Nun, haben Sie es herausgefunden? Machen Sie sich keine Sorgen, auch die Werkstatt hatte damit genug zu kämpfen. So lauerte man Karl auf und bekam dann meistens nicht die gewünschte Antwort. Nach reiflicher Kontrolle der einzelnen Wappen, wurde die Lokomotive herausgefunden und so konnte man die Reparatur annehmen. Sofern man herausgefunden hatte, was Defekt war. Ich lasse Sie dabei jedoch nicht im Stich.

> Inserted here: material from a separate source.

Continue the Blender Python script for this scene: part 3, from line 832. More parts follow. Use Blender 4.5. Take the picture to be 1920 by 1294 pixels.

Bitte Fridolin die Füsse waschen:

Bei der Lokomotive mit der Nummer 11 416 und dem Wappen Glarus (Abbildung des heiligen Fridolin) hatte es ölverschmierte Drehgestelle. Das passierte oft, weil sich die Spurkranzschmierung verstellte und dann das Öl alles, ausser dem Spurkranz schmierte. Bei einer Bremsung mit der Klotzbremse konnte sich das Mittel jedoch entzünden und so ein Brand entstehen. Daher mussten dem Fridolin die Füsse gewaschen werden.

 

Rechter Stern erloschen:

Karl musste die Lokomotive mit der Nummer 11 407 in Erstfeld in die Remise stellen. Da in Erstfeld eine kalte Nacht erwartet wurde, befürchtete man, dass die Flüsse des Aargaus gefrieren könnte. Bei der Verschiebung stellte Karl jedoch fest, dass eine der Stirnlampen nicht brannte. Daher war der rechte Stern erloschen. Nach geraumer Zeit stellte dies auch die Mannschaft des Depots Erstfeld nach längerer Suche fest.

 

Linker Stier frisst nicht mehr:

Natürlich handelte es sich um den Liebling von Karl. Die Maschine mit der Nummer 11 402 kam schleichend ins Depot Erstfeld. Dort legte sich der Stier erschöpft hin und Karl schrieb in seiner Meldung, dass der linke Stier nicht mehr frisst. An der Lokomotive verweigerte auf der Fahrt ein Drehgestell seinen Dienst. Damit gab es keine Zugkraft mehr ab. Mit halber Leistung kam der Stier mit dem schweren Zug jedoch arg ins Schwitzen.